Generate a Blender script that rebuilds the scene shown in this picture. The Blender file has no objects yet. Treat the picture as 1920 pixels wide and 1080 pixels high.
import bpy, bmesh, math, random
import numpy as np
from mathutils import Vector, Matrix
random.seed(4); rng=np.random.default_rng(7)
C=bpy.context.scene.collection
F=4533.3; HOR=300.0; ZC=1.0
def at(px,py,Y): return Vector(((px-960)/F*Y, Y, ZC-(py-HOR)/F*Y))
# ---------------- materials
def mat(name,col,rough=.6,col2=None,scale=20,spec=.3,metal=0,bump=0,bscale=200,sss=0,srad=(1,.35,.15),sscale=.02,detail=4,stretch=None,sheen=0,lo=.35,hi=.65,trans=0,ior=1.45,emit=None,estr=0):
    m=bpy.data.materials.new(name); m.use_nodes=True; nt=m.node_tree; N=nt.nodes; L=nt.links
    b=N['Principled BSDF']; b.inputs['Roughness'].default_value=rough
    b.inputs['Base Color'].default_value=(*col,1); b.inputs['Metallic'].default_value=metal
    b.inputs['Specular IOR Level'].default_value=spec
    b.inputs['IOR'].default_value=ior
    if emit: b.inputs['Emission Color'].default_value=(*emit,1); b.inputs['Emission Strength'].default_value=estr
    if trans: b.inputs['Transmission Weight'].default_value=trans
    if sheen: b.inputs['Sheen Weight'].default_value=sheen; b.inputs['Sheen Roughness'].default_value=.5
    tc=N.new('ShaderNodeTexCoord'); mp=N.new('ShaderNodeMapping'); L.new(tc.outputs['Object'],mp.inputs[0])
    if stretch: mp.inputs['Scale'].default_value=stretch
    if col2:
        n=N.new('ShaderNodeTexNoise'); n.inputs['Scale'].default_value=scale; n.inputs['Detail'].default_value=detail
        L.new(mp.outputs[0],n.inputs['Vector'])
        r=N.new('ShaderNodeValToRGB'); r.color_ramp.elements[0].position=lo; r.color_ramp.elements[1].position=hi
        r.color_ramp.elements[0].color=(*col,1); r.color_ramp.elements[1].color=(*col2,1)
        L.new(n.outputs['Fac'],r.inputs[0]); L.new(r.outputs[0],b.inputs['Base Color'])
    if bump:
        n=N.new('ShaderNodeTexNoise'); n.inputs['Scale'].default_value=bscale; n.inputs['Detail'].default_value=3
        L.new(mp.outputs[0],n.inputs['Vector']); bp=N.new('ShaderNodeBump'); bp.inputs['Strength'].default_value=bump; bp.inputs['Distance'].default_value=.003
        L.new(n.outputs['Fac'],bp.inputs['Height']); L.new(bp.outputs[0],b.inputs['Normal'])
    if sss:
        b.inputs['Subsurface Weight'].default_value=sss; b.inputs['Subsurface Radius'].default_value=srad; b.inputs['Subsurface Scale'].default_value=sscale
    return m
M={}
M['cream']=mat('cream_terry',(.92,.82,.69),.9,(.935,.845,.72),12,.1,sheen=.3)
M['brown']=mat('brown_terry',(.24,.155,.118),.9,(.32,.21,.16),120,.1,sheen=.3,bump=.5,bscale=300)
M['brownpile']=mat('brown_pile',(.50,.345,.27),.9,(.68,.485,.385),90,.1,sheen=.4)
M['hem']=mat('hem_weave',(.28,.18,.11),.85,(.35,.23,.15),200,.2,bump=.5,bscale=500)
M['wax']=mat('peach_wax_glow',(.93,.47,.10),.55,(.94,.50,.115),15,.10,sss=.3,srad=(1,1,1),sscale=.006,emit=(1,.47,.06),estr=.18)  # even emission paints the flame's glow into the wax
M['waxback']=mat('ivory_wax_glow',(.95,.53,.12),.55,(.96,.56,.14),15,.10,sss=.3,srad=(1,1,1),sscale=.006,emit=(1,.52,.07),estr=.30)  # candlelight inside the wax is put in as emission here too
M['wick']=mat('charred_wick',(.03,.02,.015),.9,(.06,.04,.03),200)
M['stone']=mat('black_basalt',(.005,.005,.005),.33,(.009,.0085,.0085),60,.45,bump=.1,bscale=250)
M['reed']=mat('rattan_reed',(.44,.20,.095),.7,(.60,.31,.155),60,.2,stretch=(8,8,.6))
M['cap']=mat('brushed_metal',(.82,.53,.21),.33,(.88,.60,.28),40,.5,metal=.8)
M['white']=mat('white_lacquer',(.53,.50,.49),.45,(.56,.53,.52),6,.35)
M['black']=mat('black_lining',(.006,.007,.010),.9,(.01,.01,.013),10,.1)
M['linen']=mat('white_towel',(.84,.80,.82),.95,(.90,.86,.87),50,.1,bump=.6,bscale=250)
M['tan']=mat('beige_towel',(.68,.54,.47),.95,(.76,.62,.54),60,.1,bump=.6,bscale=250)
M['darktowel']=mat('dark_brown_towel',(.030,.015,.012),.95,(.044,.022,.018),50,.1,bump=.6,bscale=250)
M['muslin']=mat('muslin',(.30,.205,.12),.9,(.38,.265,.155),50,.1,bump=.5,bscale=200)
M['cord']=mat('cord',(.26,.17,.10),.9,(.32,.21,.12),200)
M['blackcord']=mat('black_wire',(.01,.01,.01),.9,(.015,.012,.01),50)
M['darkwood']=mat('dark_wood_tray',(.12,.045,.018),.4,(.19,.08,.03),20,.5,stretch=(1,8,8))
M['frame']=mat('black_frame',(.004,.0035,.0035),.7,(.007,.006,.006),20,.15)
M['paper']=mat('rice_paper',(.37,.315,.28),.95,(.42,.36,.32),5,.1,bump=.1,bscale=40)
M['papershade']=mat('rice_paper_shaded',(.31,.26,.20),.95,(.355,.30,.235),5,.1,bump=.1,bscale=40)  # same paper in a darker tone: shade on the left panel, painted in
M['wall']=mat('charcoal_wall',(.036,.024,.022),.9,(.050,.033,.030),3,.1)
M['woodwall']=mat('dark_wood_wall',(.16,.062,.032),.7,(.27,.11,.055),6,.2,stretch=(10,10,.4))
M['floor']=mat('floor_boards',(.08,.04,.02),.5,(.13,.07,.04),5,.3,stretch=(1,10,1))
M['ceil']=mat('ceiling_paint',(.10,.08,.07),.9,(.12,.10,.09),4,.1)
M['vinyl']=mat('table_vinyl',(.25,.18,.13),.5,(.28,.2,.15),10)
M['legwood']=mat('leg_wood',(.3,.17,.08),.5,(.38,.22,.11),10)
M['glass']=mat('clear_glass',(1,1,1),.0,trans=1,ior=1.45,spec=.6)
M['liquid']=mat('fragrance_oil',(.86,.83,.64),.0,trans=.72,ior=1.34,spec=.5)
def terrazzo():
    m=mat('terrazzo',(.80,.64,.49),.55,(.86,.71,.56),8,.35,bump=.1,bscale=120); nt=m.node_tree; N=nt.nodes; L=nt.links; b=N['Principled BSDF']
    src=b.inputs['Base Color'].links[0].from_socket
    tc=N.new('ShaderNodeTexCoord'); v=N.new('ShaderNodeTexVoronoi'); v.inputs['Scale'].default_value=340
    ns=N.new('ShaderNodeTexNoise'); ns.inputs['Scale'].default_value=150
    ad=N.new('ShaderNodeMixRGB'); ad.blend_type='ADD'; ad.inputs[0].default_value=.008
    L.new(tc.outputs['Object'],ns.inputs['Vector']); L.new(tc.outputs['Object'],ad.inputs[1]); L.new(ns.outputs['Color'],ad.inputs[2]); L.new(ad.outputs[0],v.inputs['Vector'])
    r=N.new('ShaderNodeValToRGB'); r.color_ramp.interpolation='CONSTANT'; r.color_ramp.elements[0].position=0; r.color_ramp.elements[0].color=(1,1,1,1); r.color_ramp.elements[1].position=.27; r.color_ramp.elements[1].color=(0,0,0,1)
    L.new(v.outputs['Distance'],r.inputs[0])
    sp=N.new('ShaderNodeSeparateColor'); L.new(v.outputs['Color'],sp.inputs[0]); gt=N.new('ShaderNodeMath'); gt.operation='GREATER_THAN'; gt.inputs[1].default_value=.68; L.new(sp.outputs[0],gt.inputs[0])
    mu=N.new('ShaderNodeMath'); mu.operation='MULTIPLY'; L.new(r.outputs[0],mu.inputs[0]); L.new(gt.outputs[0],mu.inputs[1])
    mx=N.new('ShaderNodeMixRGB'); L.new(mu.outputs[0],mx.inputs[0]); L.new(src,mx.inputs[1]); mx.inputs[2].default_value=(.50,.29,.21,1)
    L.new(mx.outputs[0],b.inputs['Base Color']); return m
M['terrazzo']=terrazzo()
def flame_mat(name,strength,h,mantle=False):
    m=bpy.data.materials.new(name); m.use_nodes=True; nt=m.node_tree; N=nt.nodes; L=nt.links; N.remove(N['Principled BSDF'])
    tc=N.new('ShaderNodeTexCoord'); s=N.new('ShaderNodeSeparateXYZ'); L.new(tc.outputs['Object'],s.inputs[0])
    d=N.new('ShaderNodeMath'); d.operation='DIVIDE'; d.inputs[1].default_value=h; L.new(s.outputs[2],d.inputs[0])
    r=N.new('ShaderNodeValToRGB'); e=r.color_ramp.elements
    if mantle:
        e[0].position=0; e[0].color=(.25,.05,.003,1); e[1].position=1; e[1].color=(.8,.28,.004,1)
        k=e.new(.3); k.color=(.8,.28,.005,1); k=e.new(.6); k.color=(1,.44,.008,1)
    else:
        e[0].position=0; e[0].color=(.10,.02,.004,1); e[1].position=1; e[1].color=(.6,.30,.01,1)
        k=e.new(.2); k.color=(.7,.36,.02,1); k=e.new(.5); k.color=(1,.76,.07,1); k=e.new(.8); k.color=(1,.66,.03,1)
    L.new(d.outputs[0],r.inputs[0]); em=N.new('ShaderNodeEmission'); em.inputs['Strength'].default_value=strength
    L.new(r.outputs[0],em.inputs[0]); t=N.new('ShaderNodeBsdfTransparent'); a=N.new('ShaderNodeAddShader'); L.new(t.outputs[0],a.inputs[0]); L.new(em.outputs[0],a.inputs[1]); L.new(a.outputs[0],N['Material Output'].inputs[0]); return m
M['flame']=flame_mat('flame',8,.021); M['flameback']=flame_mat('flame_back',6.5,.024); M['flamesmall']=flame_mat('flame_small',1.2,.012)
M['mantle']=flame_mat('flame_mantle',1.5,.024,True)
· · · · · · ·
→ WHAT THE TASK REQUIRES: Count the lines that hold the string "sscale" and state that number alone.

→ CORRECT RESULT: 4